Project Agorá moves to next phase and opens up call for private sector participation

Updated 14 May 2024

Project Agorá, launched by the Bank for International Settlements (BIS), a group of leading central banks and the Institute of International Finance (IIF), is inviting the private sector to join its exploration of how tokenisation can enhance the functioning of the wholesale cross-border payments. 

The call for private sector participation in Project Agorá has begun today and will be open until 31 May 2024. Interested private sector financial institutions should submit their application. The complete list of eligibility requirements for different kinds of financial institutions and jurisdiction-specific requirements, the terms and conditions and the selection criteria can be found in the application package.  

Global marketplace

Project Agorá (Greek for "marketplace") brings together seven central banks: Bank of France (representing the Eurosystem), Bank of Japan, Bank of Korea, Bank of Mexico, Swiss National Bank, Bank of England and the Federal Reserve Bank of New York. They will seek to work in partnership with a large group of private financial firms convened by the Institute of International Finance (IIF). 

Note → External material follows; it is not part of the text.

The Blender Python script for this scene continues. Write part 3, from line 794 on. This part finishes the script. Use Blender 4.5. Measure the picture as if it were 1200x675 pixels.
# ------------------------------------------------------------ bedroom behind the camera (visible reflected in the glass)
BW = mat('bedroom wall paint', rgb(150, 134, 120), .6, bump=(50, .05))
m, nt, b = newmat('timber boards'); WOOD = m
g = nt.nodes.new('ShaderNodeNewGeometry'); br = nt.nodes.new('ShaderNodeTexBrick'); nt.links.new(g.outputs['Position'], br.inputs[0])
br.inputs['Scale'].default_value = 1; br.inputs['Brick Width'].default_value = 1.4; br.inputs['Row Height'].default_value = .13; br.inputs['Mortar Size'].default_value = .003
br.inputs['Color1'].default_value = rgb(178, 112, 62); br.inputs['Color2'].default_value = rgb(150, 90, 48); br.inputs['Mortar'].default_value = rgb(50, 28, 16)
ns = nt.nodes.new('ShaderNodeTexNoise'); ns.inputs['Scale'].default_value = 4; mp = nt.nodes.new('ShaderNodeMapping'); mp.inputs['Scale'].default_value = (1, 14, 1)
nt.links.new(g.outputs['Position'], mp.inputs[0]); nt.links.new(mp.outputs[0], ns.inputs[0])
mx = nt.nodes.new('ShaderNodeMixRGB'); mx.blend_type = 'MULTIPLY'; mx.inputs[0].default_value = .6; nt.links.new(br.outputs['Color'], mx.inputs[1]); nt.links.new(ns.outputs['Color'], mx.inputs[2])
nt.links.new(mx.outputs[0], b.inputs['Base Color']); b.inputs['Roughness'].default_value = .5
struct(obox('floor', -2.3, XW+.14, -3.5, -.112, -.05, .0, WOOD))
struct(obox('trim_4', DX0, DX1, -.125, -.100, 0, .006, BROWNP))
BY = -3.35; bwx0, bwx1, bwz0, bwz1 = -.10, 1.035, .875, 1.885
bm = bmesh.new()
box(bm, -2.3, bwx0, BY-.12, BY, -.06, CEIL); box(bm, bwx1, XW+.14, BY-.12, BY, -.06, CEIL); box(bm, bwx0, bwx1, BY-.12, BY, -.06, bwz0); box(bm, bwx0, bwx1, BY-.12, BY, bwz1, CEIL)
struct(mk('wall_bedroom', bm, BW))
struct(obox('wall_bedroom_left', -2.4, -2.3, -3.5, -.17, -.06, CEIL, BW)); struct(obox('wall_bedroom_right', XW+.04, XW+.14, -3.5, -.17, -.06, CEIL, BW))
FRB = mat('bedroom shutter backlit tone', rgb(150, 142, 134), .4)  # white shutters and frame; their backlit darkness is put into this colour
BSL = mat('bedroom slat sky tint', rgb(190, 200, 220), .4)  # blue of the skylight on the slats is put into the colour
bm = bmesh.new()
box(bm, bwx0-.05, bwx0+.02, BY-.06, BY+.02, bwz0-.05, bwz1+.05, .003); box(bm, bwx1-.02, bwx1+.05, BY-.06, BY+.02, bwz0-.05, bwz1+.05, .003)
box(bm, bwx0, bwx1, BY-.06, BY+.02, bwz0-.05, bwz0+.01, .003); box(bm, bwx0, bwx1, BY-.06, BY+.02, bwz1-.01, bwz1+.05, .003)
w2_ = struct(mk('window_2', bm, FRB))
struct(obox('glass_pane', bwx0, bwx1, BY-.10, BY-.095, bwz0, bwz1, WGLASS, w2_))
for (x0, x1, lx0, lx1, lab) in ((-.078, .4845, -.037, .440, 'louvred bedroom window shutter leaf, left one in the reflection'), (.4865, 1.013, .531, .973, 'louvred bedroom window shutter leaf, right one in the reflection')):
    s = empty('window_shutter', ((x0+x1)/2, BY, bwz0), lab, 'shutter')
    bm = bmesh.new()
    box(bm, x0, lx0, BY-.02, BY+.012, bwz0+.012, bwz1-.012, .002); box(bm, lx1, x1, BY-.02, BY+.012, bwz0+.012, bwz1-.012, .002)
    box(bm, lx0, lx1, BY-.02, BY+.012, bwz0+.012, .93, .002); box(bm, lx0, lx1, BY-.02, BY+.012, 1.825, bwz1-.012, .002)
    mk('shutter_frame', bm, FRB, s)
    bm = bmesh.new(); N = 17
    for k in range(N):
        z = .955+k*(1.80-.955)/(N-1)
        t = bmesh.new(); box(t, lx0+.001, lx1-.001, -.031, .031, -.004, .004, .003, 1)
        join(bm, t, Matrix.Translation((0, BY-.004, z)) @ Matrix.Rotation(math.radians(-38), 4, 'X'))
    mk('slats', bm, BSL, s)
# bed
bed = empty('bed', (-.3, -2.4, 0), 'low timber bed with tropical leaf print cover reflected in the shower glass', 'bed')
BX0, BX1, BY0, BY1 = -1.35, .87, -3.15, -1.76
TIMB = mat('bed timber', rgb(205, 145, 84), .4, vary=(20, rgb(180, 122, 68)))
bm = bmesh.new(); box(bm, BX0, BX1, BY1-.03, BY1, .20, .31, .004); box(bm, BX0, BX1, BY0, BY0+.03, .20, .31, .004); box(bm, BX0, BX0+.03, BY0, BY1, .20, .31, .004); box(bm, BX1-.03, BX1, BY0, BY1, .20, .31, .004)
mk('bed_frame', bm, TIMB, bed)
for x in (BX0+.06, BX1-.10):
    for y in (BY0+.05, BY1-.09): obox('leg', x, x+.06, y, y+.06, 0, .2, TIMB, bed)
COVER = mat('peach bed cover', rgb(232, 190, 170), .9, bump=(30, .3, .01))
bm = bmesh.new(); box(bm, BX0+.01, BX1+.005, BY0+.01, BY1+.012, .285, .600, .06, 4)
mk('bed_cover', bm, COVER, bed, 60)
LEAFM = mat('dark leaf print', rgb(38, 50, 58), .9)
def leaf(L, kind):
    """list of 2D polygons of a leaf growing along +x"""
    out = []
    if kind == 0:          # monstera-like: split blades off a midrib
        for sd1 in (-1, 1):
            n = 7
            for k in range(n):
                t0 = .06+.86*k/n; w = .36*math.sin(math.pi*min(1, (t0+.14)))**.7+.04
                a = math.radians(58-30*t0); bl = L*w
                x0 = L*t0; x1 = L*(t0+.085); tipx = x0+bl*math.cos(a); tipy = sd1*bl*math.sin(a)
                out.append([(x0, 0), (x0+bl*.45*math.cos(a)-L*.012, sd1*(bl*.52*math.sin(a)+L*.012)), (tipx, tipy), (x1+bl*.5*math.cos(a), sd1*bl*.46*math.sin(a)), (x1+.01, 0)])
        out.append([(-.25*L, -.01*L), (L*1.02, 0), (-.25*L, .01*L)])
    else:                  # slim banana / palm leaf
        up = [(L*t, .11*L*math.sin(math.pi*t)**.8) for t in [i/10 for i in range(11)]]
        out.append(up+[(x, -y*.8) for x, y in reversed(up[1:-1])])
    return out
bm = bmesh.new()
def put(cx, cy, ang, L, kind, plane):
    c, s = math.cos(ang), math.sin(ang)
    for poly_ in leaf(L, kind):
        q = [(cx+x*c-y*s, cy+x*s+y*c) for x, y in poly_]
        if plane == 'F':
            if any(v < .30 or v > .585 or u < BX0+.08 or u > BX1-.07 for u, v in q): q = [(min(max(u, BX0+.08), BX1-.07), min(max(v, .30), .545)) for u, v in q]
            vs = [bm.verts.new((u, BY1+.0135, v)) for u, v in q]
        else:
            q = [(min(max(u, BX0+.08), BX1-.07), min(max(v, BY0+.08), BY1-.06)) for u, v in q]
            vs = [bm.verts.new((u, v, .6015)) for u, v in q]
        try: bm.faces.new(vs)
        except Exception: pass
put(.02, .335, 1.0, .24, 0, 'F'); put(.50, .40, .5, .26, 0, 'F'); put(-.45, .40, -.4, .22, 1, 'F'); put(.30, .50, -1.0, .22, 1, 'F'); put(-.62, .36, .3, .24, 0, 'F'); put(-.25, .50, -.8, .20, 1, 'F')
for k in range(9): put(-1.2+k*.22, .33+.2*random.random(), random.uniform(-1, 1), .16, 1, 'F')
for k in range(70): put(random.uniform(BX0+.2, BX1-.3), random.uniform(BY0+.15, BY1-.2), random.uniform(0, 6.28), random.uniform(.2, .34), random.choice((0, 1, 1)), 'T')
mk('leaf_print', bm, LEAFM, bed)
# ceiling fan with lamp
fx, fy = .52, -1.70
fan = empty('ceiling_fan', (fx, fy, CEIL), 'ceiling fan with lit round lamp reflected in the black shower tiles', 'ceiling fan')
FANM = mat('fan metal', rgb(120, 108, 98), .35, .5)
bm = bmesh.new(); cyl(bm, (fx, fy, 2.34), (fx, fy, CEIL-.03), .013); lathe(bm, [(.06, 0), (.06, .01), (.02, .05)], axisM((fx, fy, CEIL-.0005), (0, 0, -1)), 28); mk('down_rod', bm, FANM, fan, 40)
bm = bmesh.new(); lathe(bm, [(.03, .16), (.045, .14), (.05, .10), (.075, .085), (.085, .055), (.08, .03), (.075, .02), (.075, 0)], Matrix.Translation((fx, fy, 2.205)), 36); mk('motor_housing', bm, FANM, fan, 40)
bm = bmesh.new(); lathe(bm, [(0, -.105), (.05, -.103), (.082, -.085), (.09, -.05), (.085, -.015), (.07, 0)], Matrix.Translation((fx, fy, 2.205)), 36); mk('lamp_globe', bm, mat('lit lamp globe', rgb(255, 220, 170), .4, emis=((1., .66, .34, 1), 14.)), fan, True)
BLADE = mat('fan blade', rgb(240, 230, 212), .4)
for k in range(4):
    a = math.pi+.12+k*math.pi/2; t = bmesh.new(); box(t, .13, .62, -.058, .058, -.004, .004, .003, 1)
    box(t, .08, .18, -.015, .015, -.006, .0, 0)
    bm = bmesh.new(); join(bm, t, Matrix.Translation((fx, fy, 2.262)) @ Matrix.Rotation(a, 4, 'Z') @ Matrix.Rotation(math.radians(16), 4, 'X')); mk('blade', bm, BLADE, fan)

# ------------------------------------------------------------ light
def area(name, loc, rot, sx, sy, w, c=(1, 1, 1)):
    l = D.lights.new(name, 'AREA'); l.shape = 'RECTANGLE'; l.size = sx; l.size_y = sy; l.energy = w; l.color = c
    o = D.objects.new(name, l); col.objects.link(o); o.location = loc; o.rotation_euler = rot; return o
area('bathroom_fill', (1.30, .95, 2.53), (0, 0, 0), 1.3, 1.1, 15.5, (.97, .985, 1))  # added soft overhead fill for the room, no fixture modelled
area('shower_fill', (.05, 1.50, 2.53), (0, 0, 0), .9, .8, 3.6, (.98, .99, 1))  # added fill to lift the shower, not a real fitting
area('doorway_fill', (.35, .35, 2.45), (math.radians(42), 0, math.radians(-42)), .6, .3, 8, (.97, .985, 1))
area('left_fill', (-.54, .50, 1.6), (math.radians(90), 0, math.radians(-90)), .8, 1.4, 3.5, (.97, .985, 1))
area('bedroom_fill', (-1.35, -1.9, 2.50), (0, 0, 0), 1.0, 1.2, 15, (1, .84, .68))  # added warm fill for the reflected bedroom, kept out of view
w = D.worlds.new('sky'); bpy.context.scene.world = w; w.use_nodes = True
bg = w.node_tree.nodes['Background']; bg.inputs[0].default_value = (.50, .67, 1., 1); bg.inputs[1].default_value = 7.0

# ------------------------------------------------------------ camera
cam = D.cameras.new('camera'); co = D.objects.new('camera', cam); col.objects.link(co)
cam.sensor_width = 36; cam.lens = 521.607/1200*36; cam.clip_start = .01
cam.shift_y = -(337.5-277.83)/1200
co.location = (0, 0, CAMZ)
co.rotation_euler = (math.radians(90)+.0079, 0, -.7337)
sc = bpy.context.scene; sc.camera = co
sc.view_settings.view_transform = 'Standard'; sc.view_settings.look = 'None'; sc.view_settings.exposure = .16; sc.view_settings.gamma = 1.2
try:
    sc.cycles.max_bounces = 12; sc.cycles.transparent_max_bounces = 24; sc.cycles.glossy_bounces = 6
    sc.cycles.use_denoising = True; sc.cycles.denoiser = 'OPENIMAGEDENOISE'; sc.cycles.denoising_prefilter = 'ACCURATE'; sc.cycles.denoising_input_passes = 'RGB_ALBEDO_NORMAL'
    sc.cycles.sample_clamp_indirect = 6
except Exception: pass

The project builds on the unified ledger concept proposed by the BIS and will investigate how tokenised commercial bank deposits can be seamlessly integrated with tokenised wholesale central bank money in a public-private programmable core financial platform. This could enhance the functioning of the monetary system and provide new solutions using smart contracts and programmability, while maintaining its two-tier structure. 

Smart contracts can enable new ways of settlement and unlock types of transactions that are not viable or practical today, in turn offering new opportunities to benefit businesses and people. 

This major public-private partnership will seek to overcome several structural inefficiencies in how payments happen today, especially across borders, which add a layer of challenges: different legal, regulatory and technical requirements, operating hours and time zones. Plus the increased complexity of carrying out financial integrity controls (eg against money laundering and customer verification), which today are often repeated several times for the same transaction, depending on the number of intermediaries involved. 

BIS Innovation Hub projects are generally experimental in nature and aim to explore and deliver public goods to the global central banking community.